## What needs to be done
Report how many lines of the listing below include the word "script". Give nothing but the number.

## Input data
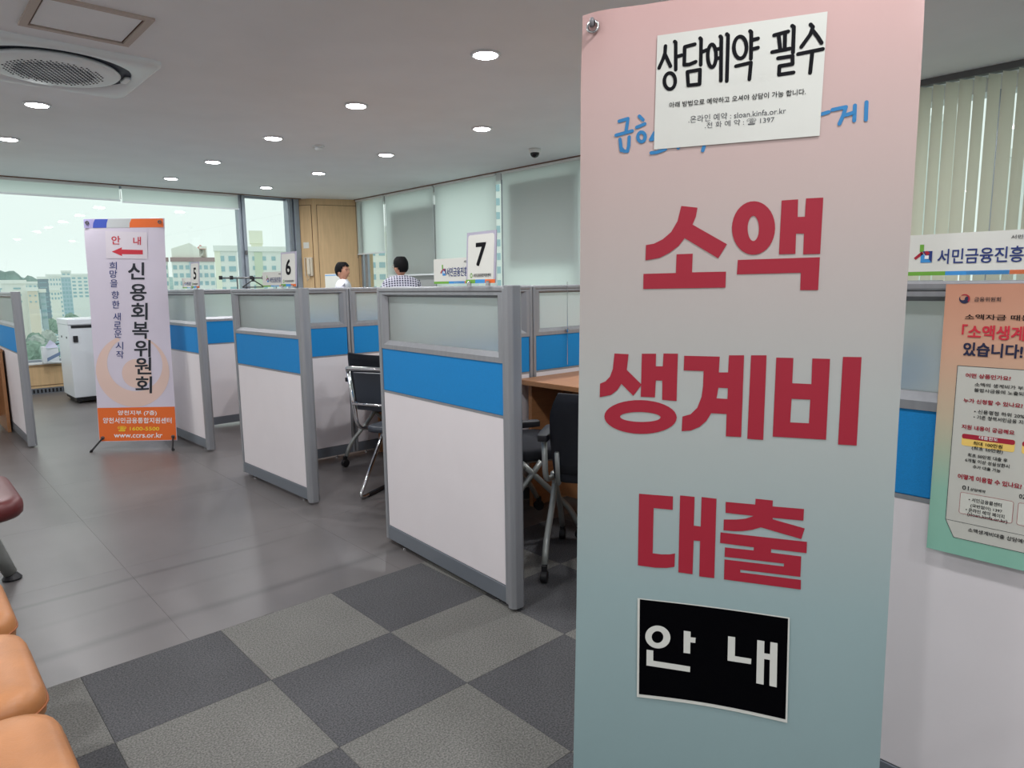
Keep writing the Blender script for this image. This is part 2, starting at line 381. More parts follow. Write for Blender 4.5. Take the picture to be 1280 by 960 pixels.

* * *

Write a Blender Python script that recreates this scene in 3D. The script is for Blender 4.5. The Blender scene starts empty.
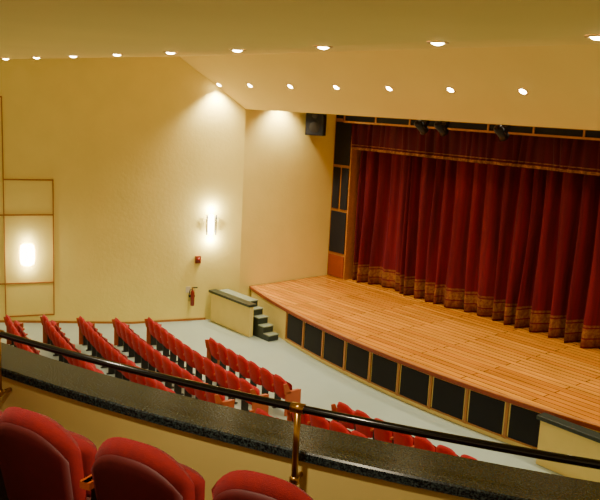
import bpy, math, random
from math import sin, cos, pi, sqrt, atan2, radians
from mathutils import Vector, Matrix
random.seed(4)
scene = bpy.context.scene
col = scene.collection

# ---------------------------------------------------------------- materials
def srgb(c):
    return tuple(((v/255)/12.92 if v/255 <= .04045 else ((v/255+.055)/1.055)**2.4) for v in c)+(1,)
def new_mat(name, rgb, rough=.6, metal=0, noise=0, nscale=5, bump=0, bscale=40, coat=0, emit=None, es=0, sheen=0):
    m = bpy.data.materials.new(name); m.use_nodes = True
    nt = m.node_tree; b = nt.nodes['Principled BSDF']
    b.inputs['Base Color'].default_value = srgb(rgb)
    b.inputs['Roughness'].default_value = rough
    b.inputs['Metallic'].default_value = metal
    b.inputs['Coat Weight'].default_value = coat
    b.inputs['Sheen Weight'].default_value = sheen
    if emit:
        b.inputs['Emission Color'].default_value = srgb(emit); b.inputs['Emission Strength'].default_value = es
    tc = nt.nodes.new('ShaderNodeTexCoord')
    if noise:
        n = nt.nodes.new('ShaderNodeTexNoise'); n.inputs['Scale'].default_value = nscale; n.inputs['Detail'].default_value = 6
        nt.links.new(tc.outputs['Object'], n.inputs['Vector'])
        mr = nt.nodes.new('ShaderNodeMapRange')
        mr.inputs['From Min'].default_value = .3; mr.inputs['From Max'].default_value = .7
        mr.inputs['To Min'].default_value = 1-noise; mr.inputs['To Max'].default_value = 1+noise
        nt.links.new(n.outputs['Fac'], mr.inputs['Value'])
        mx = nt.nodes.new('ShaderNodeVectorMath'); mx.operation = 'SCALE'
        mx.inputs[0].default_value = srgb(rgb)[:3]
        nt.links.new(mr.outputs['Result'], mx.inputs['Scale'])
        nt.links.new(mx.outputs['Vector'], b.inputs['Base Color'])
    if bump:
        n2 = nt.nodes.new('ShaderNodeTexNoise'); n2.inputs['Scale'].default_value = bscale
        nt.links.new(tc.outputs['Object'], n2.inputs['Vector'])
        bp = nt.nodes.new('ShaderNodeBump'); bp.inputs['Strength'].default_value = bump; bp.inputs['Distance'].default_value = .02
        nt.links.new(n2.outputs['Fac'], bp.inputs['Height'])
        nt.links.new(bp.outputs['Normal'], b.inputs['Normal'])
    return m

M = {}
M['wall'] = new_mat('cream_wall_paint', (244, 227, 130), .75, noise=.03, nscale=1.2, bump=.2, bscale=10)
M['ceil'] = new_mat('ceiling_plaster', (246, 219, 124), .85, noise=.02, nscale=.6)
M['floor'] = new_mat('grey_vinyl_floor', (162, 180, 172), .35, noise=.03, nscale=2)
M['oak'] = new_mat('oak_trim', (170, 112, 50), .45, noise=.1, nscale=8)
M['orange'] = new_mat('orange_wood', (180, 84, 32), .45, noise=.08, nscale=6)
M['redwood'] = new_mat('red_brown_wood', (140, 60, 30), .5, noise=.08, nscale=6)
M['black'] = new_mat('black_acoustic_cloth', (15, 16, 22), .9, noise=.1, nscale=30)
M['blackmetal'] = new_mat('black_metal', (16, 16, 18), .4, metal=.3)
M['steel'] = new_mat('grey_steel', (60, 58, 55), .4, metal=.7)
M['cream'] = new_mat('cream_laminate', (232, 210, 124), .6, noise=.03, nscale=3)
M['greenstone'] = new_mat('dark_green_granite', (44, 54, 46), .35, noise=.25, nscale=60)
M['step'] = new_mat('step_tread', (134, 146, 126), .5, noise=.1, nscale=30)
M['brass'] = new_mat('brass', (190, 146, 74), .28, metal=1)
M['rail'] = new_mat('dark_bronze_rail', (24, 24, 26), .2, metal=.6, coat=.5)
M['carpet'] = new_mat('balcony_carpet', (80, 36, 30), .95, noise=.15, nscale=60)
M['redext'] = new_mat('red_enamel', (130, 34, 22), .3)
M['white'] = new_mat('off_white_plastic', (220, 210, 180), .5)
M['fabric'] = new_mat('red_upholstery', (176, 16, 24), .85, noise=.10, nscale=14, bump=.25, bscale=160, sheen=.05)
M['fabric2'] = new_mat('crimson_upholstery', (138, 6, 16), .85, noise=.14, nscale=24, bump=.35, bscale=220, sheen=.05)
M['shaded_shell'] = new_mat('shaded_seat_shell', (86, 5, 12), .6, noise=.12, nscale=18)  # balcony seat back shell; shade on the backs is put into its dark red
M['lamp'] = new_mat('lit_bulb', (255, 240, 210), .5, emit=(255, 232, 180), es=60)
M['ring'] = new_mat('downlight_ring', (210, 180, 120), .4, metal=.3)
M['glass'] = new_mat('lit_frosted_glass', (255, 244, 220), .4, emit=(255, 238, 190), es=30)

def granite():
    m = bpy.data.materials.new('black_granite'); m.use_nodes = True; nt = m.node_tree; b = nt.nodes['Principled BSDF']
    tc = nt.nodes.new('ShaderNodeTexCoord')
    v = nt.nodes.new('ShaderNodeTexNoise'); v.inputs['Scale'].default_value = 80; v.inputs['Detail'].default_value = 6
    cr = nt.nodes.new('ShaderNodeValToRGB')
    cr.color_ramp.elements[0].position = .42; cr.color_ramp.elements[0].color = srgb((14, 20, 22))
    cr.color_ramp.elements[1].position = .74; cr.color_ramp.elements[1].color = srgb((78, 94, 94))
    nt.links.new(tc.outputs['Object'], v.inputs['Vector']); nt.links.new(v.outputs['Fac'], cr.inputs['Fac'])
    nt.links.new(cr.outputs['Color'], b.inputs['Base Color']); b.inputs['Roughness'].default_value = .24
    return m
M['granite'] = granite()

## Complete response
2